Been keeping a tally on the shop wall for about 18 months now. Crown molding is my bread and butter but man, those inside corners can just explode on you. I do a lot of work in Victorian homes around Portland where the plaster walls are never square. Not sure if I just got lucky or my coping technique finally clicked but hitting 500 clean joints felt like a personal record. Any of you guys track stuff like this or am I just a weirdo with a Sharpie?
This kid came in from a framing crew and said it like it was fact, lol. I wanted to grab him by the shoulder and show him the difference between a sheet of ACX from the big box and a sheet of Baltic birch. He was all set to build a full kitchen with the cheap stuff, said it would save the client money. I pulled him aside and showed him the cupping and voids, now he gets it. Any of you ever had to explain this to a new guy who just won't listen?

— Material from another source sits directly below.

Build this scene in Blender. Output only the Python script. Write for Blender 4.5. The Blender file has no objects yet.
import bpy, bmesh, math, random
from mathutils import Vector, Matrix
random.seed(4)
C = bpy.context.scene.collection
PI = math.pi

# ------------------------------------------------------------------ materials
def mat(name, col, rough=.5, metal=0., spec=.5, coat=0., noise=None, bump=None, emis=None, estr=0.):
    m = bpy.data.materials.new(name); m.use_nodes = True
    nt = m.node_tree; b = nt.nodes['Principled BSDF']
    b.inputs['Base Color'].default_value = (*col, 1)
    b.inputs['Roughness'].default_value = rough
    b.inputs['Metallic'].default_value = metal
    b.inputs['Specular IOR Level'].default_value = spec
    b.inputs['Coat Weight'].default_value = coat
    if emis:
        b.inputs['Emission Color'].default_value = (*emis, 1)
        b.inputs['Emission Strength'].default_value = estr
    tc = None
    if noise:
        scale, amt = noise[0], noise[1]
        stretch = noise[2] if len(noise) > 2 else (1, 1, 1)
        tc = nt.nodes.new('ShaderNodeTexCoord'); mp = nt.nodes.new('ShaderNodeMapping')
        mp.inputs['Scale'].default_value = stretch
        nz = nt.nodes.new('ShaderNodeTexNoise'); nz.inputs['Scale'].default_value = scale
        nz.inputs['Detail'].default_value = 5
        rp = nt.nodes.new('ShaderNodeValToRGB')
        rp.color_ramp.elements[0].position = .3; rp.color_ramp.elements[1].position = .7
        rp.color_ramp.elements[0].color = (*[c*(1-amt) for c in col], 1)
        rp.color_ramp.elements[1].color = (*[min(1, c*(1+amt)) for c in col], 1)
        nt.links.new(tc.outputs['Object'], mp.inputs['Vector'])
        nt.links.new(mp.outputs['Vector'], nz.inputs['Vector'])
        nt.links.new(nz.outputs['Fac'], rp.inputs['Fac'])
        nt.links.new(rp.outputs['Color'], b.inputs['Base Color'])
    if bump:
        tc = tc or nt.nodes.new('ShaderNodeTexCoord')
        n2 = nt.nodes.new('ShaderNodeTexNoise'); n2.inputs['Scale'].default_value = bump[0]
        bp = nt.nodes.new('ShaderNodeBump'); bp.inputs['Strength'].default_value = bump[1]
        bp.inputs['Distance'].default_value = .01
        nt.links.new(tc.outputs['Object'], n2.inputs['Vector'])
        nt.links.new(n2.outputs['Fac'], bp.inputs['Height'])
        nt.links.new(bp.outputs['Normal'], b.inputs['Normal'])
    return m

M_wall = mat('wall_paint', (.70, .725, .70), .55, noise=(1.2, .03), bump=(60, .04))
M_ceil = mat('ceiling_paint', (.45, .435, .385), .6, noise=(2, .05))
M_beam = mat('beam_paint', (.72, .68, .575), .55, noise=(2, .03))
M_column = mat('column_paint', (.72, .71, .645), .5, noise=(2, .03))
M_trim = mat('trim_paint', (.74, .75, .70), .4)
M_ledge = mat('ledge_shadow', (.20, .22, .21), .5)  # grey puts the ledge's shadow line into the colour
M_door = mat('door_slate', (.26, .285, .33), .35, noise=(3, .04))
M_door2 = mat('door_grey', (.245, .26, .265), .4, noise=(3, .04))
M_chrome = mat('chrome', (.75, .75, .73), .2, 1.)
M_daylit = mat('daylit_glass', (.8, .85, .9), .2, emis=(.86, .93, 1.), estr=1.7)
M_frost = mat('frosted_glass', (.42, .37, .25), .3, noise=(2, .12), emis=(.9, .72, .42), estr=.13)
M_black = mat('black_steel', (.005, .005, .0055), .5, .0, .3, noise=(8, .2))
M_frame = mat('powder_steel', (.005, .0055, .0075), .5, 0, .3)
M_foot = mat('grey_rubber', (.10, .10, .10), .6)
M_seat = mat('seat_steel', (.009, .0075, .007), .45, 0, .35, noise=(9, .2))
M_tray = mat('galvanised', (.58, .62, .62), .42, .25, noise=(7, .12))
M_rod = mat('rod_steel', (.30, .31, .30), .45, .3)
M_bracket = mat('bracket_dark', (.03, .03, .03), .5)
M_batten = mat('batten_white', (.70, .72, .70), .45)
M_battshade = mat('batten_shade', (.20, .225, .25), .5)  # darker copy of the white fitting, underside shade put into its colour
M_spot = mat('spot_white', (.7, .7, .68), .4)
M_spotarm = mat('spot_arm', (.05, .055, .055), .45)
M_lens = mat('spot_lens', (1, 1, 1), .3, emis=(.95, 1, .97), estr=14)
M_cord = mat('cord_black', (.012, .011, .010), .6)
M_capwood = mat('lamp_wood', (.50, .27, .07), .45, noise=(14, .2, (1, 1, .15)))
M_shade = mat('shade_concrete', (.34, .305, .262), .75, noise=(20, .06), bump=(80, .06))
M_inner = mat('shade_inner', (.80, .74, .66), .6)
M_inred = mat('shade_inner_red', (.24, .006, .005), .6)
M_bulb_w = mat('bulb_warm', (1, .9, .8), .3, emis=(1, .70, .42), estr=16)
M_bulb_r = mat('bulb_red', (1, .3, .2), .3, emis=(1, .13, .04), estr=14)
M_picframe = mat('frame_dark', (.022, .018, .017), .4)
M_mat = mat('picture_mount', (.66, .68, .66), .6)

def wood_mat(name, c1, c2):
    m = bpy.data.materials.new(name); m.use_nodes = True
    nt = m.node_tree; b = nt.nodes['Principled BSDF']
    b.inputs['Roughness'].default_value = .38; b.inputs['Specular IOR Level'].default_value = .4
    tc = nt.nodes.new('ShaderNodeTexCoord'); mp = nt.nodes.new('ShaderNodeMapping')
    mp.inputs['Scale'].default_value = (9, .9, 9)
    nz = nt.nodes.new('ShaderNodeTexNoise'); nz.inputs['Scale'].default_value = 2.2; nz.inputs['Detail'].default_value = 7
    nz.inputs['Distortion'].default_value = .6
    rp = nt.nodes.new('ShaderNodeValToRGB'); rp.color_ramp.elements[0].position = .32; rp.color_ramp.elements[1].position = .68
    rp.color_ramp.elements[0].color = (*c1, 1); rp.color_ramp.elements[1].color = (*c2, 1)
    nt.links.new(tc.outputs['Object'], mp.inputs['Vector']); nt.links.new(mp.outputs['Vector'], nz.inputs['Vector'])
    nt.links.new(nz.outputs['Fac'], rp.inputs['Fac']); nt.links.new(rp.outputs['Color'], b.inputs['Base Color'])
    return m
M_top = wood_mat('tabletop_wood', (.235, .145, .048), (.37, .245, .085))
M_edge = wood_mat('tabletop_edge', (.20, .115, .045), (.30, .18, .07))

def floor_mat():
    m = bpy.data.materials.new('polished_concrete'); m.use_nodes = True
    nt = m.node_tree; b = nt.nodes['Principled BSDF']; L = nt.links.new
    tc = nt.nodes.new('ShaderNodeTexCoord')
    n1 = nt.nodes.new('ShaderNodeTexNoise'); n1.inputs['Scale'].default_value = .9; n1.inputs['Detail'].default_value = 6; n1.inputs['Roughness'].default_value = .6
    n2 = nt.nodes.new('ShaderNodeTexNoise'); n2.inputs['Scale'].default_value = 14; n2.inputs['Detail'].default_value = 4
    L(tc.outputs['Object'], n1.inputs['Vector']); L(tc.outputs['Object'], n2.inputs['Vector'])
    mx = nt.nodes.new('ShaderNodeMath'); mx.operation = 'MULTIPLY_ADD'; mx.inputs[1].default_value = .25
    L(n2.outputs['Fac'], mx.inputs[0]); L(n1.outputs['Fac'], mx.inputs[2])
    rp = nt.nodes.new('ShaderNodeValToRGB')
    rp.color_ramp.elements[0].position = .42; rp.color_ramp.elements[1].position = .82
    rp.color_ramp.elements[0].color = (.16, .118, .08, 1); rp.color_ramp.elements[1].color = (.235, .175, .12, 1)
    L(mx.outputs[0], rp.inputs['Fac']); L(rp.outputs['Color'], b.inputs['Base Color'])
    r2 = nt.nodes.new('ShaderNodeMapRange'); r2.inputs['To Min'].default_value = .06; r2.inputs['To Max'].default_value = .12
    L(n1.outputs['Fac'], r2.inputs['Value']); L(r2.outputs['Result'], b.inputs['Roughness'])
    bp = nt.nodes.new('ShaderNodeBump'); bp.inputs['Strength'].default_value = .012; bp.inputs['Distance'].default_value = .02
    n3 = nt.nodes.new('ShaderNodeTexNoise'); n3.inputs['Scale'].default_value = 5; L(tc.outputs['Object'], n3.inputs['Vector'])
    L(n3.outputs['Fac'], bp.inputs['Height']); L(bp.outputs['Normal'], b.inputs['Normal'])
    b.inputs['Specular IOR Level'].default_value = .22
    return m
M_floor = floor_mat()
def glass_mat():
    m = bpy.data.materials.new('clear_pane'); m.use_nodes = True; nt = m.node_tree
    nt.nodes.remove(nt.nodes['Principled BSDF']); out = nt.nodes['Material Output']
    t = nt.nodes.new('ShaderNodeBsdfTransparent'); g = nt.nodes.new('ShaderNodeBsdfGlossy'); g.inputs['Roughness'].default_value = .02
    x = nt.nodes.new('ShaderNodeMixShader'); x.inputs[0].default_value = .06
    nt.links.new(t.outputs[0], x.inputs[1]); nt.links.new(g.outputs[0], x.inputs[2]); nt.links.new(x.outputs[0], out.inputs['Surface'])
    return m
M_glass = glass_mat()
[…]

Finally dawned on me last week when I was helping a younger guy set up his shop. He asked why I always cut my dados from the outside in. I said 'cuz that's how you do it.' He just stared at me. Then he showed me how he cuts them from the inside out and uses a backer board. Felt like an idiot. Been fighting tearout for two decades for nothing. Anybody else find out they been doing some basic thing the hard way?
I was at a lumber yard in Omaha last week picking up some maple. An old timer saw my dust-covered truck and started chatting. He told me he stopped using pocket hole joinery on face frames over 15 years ago. Said it's fine for utility stuff but the movement over time always shows through the paint eventually. He swears by dowels and glue only, no screws at all for anything that gets seasonal humidity changes. I've been using pocket holes for years on kitchen cabinets and never had a call back. But he's been doing this since the 70s and his work is in some historic buildings around here. Got me wondering if I'm just not seeing the problems down the road. Has anyone else switched away from pocket holes after doing them for a long time?
I was building a cherry entertainment center for a client up in Greenville last fall. Got to the face frame glue up and something just felt off with the clamping pressure. My square kept telling me things were out by like 1/16th. The old timer I sub for sometimes walked by, watched me for maybe 30 seconds, and just said 'you're clamping the glue out, not the joint tight.' I'd been cranking down on my pipe clamps so hard the glue squeezed out dry and the joint barely held. Now I back off as soon as I see a little squeeze out. Anyone else learn a basic habit way later than they should have?
Had a kitchen remodel in Austin last Tuesday where the homeowners wanted these super thin shaker doors with a 1/4 inch panel. The stiles were barely 1.5 inches wide and my biscuit joiner kept splitting them right down the middle. After three failed attempts I just switched to dominoes and it saved my whole day. Anyone else run into doors that are too skinny for standard joinery?
I was at Woodcrafters in Portland picking up a 40 pound walnut slab for a coffee table project. It was leaning against a rack and I went to grab it, but the bark was loose and the whole thing shifted sideways. That slab slid right out of my hands, bounced off a stack of plywood, and nearly took out a guy browsing chisels. Now I check every slab's bark first and always have a second person spot me on big pieces. Has anyone else almost been crushed by a slab that looked stable?
Bought a pricey add-on for my router table to do flush trim work on edgebanding. Took me 6 hours and three ruined panels to realize my old block plane and a steady hand worked way better. Anyone else get burned by a gimmick tool that looked good on YouTube?